Entre 2015 e 2020, a geração de energia solar por meio de placas fotovoltaicas apresentou um salto significativo, partindo de 1,3 MW instalados para 379,5 MW, ou seja, em cinco anos, saiu de zero para 8% da matriz energética do Estado.A servidora pública Marlene Sena instalou há três meses 15 placas de energia solar para atender a demanda da casa dela e de duas irmãs. Investiu R$ 27 mil no sistema. “Estou satisfeita e a economia foi em média de 250 reais”, disse. “Ainda estou tendo saldo de energia produzida”
O empresário Kaoma Pereira instalou 20 placas e investiu R$ 30 mil, mas em um modelo de consórcio, parcelando o pagamento em 36 meses. “No décimo mês fui contemplado”, contou. “Pagava 1500 reais e agora a conta caiu para quatrocentos reais”. Ele utiliza a energia para atender a demanda da casa e de um escritório em Iguatu e de um apartamento em Fortaleza.

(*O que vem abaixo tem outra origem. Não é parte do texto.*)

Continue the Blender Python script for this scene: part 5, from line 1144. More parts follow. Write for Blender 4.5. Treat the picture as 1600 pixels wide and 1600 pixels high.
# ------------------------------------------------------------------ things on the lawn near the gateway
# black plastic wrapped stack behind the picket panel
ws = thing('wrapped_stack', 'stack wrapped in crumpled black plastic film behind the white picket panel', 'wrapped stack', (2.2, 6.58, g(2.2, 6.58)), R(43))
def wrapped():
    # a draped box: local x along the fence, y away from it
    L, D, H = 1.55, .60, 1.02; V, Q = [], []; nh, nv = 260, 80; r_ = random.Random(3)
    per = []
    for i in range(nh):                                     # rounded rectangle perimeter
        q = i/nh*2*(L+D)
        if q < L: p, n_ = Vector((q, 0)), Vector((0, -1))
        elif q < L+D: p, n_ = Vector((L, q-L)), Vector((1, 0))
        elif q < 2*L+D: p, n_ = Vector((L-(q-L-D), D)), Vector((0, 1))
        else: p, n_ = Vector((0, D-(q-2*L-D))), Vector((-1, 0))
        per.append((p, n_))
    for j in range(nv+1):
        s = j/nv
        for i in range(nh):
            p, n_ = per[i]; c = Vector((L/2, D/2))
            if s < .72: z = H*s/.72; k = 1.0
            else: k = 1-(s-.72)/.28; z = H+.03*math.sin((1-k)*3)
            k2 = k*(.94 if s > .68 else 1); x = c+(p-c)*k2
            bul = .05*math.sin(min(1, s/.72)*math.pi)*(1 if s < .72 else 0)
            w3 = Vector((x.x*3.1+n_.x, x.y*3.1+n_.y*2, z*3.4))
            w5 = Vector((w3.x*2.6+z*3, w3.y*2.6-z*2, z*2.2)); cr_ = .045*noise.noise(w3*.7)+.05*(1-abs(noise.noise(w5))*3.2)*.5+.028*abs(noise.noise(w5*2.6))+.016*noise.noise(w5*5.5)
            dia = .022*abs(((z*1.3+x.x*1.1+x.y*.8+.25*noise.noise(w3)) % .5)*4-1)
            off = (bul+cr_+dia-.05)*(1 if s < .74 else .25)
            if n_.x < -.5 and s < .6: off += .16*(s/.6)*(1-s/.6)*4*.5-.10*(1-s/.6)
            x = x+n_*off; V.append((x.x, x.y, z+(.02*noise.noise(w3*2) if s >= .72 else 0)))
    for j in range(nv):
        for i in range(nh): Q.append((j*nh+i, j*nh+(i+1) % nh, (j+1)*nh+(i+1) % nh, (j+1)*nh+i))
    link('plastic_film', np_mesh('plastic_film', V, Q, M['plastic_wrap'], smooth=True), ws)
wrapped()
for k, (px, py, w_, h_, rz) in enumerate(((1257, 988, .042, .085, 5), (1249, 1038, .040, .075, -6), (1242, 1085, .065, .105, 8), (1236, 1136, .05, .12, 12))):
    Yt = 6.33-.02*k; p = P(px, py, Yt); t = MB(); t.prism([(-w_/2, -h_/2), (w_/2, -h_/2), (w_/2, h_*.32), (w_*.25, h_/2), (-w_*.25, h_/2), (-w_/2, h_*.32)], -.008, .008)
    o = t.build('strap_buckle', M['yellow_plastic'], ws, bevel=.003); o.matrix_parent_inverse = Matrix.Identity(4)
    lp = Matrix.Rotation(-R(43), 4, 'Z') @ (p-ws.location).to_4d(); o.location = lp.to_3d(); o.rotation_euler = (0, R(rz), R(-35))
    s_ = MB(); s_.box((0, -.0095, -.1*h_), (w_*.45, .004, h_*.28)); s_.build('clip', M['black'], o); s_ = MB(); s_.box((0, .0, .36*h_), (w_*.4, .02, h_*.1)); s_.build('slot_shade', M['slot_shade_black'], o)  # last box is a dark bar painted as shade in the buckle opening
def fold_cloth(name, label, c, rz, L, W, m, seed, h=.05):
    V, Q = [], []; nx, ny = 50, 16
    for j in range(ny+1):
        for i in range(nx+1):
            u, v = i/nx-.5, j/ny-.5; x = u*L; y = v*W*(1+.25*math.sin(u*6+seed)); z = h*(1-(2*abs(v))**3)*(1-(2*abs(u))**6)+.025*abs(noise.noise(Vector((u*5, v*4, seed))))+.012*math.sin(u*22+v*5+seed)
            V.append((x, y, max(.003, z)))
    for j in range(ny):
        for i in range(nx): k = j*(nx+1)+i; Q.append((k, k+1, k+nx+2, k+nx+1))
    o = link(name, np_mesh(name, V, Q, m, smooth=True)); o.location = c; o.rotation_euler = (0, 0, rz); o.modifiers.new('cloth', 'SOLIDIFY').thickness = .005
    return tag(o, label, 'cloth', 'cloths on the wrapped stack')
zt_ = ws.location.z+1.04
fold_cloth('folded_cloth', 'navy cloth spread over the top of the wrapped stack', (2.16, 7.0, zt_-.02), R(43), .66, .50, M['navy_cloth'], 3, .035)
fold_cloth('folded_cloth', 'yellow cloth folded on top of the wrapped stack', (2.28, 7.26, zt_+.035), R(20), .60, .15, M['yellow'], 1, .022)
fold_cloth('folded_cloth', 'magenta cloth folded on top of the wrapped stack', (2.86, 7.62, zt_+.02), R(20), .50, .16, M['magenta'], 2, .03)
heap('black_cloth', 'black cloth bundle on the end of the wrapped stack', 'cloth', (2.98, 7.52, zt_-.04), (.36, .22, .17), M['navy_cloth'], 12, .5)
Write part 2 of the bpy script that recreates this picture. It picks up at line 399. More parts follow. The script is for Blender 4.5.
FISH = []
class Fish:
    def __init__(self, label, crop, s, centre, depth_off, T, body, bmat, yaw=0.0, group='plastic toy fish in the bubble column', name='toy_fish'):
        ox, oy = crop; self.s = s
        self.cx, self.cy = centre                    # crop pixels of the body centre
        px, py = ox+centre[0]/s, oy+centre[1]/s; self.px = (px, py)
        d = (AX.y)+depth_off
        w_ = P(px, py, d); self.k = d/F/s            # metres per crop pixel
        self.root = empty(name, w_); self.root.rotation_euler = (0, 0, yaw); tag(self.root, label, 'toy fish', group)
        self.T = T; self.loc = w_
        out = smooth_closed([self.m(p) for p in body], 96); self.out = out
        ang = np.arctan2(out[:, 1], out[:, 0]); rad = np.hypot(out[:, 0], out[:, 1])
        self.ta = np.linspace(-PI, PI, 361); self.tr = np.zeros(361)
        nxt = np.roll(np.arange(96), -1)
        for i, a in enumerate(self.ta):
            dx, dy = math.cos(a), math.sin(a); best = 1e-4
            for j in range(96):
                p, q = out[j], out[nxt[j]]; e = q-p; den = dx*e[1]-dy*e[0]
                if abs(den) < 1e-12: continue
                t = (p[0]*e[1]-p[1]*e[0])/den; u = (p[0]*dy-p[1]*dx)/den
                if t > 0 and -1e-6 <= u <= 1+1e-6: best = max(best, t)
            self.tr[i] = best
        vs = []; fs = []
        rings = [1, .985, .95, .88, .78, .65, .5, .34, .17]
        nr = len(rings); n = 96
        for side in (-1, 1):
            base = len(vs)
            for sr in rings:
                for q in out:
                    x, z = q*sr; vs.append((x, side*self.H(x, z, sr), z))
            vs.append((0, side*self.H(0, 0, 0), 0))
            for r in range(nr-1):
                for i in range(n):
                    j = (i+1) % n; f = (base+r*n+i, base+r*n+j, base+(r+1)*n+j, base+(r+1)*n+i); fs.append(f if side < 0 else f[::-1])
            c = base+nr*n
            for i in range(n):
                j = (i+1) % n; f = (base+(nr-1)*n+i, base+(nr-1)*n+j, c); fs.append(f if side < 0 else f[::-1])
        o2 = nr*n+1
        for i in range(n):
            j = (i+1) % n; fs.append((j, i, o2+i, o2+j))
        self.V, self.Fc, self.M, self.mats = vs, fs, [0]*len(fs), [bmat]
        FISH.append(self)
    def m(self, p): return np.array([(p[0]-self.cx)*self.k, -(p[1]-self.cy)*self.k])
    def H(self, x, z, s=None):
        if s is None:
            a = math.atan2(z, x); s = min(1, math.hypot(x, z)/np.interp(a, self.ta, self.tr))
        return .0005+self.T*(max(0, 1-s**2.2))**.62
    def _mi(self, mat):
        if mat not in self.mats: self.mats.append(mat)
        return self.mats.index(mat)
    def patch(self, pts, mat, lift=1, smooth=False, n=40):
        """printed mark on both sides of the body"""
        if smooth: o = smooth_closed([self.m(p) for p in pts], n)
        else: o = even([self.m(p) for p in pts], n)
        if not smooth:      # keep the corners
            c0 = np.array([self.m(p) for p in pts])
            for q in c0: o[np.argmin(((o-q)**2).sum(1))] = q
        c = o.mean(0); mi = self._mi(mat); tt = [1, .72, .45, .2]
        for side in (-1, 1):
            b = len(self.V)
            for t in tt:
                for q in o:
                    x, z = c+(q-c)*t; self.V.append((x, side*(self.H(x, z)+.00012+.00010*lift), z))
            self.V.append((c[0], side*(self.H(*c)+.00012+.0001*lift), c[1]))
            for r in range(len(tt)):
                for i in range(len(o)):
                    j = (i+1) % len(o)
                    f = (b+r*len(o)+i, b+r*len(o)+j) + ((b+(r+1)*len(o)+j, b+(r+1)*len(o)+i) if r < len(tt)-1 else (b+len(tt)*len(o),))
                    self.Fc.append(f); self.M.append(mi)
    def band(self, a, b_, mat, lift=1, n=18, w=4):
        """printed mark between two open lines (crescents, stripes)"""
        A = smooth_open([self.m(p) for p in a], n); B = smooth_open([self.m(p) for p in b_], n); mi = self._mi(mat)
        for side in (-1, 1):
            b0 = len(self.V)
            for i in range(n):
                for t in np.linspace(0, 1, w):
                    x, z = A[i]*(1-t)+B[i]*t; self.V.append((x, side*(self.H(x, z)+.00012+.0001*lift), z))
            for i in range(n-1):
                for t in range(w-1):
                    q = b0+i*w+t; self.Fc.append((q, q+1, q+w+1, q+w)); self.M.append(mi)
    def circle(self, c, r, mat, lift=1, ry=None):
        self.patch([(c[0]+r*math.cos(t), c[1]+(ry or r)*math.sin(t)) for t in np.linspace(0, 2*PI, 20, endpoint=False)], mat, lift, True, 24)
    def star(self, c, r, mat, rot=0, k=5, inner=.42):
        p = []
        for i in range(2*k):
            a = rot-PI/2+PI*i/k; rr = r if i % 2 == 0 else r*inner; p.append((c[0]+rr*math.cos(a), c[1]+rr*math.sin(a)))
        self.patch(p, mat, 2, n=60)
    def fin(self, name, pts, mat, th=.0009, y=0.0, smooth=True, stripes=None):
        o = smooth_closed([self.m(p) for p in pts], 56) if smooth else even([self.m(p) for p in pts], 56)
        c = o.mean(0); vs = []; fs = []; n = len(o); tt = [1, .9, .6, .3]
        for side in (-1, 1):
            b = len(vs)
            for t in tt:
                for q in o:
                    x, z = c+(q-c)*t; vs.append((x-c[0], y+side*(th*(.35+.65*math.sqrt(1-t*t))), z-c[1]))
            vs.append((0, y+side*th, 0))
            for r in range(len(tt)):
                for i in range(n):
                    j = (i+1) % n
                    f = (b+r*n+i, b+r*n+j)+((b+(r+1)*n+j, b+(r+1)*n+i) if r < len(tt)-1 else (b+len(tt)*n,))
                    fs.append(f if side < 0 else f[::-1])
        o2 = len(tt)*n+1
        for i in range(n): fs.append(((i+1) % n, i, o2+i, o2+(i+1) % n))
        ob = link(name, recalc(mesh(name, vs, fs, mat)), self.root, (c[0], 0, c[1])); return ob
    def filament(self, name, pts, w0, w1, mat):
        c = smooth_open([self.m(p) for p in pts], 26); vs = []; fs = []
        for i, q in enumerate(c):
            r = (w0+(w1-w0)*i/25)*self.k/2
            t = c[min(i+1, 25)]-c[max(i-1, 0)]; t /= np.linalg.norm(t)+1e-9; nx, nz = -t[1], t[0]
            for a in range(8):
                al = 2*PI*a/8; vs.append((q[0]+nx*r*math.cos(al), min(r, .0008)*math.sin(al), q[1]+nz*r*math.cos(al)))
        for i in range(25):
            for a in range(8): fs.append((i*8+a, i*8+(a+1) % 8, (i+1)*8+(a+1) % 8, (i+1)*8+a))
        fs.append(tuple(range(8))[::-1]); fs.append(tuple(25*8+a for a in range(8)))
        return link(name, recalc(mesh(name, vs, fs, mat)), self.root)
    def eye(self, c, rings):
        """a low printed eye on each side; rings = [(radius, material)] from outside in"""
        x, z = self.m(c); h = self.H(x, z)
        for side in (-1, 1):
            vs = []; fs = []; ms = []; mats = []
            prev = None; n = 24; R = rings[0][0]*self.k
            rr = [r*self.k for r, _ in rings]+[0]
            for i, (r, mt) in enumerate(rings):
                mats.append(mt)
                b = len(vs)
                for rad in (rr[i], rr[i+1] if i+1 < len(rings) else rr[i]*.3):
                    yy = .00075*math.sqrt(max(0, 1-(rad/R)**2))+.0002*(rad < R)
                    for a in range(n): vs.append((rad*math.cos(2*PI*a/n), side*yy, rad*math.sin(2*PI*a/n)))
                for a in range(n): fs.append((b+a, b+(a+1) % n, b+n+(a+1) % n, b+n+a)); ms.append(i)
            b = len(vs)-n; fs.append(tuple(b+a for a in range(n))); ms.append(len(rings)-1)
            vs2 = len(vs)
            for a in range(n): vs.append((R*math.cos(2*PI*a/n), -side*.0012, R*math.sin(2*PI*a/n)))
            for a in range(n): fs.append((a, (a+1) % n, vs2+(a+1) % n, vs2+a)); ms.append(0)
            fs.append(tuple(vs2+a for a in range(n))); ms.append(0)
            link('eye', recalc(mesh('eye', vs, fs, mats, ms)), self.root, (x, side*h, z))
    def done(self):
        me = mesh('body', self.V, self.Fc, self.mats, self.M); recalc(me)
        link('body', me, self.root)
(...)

De acordo com o empresário Leonardo Barreto, que atua no ramo de energia solar na cidade de Iguatu, a demanda vem crescendo em todo o Ceará nos últimos três anos, mas mediante a atual crise que se avizinha, houve um impulso. “Só ontem recebi oito pedidos de orçamento”, frisou. “As pessoas perceberam que a energia está ficando cada vez mais cara”.
Barreto compara que, com o dinheiro da conta de luz atual, é possível pagar parcelas do sistema de placas fotovoltaicas. Empresas locais facilitam a compra a partir da criação de grupos de consórcios, financiamentos próprios com 50% de entrada do orçamento total e há ainda a possibilidade de financiamento bancário com taxa média de juros de 1,5% ao mês.
O servidor público Edmar Borba, morador da cidade de Acopiara, instalou um sistema de 16 placas para gerar cerca de 800 kw/mês com o objetivo de atender duas casas. “A conta de luz tem aumento constante e não há outro caminho a não ser partir para a energia solar”, disse. Ele investiu R$ 21 mil com pagamento a vista e espera retorno em cinco anos. “As duas contas de luz estão em torno de 900 reais por mês”.
Sobre o risco do Ceará enfrentar nos últimos dois meses deste ano uma crise no fornecimento de energia elétrica, a Secretaria de Desenvolvimento Econômico e Trabalho (Sedet) informou, por meio de nota, que “o sistema elétrico brasileiro é interligado (SIN), sendo este um sistema complexo devido sua extensão e variedade da matriz energética do País. Por ser interligado, é possível que, em determinado momento de pico de consumo, possa causar falhas e apagões”.